External Affairs Minister Sushma Swaraj on Monday reiterated India’s stand on the Paris Agreement for climate change, and reaffirmed the country’s commitment to working towards protecting the environment. She rejected United States President Donald Trump’s claim that India had benefited monetarily from signing the pact, but said relations between Delhi and Washington were progressing under the current regime as it did under the previous dispensation.

She made the statements while speaking to the media about key initiatives undertaken by her ministry during the three years of the Narendra Modi government, reported PTI.

“What Trump said is not the reality,” Swaraj said. “We have signed the Paris accord not under any pressure nor for any money...to say we did it for money, I totally reject that. India did not sign the Paris Agreement under duress or for monetary benefits.” Her statement came even as the US said that they do not need India to tell them how to protect their environment.

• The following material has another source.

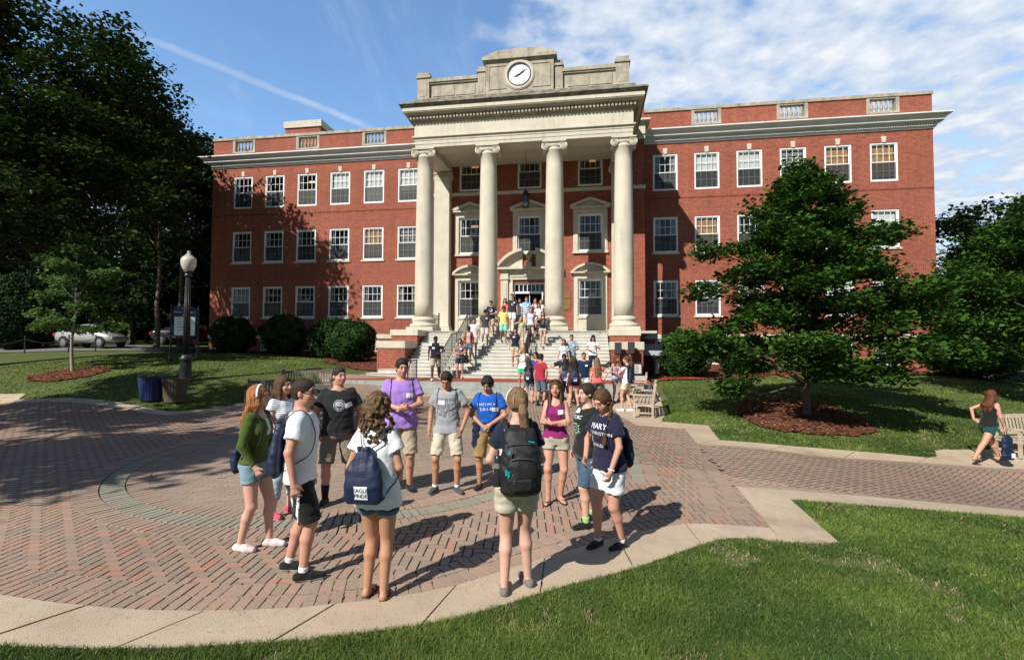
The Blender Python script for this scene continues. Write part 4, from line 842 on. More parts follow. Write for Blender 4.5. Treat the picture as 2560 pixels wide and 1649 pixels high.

Listing out the National Democratic Alliance’s achievements, she said that 80,000 Indians stranded abroad were brought back to the country. “A 37.5% increase in FDI since NDA government took over three years ago,” she said. She made the statements while speaking to the media about key initiatives undertaken by her ministry during the three years of the Narendra Modi government, reported PTI.

Ties with China

Swaraj spoke about a host of other things including India’s ties with China and Pakistan. About China, Swaraj said her ministry will take up the recent airspace violation in Uttarakhand with China soon. Reports had suggested that Chinese choppers were seen hovering over the Chamoli district in Uttarakhand last week.

She also spoke about India’s opposition to China’s One Belt, One Road project, in which Pakistan is a stakeholder. She defended India’s stand saying that the project involved the country’s sovereign interests. She also said that India wanted to resolve all differences with Pakistan, “but talks and terror do not go together.”

Relations between India and China have been volatile. Beijing had opposed India’s bid to the Nuclear Suppliers Group because India is not a Non-Proliferation Treaty signatory. Swaraj said India would want supporting countries to speak to China about it. “India wants countries which back its bid for NSG membership to talk to China for Beijing’s support,” she said.

However, on the same day, China said India’s bid to enter the Nuclear Suppliers Group had become “more complicated” under the “new circumstances”, though they did not explain what these complications and circumstances were.

“About the Nuclear Suppliers Group [NSG], it is a new issue under the new circumstances and it is more complicated than the previously imagined,” China’s assistant minister of foreign affairs Li Huilai said in Beijing on Monday.

The NSG is a 48-nation body, which monitors and controls the export of materials or technology that can be used to create nuclear weapons. Admission of new members to the NSG is done through consensus. India had formally applied for NSG membership in May 2016. Even though India has the backing of majority of the members, China has been blocking India’s membership. The country has been demanding a non-discriminatory solution applicable to all non-Non-Proliferation Treaty signatory countries.

On Indo-Pak relations

Speaking about India’s deteriorating ties with Pakistan, the minister said that the neighbouring country cannot take the Kashmir matter to the International Court of Justice. “It can only be solved bilaterally,” she said. “We are very clear, no third-party mediation in talks with Pakistan.”

She also said that there are no meeting Narendra Modi and his Pakistan counterpart Nawaz Shariff scheduled in Asthana, during the upcoming Shanghai Cooperation Organisation summit.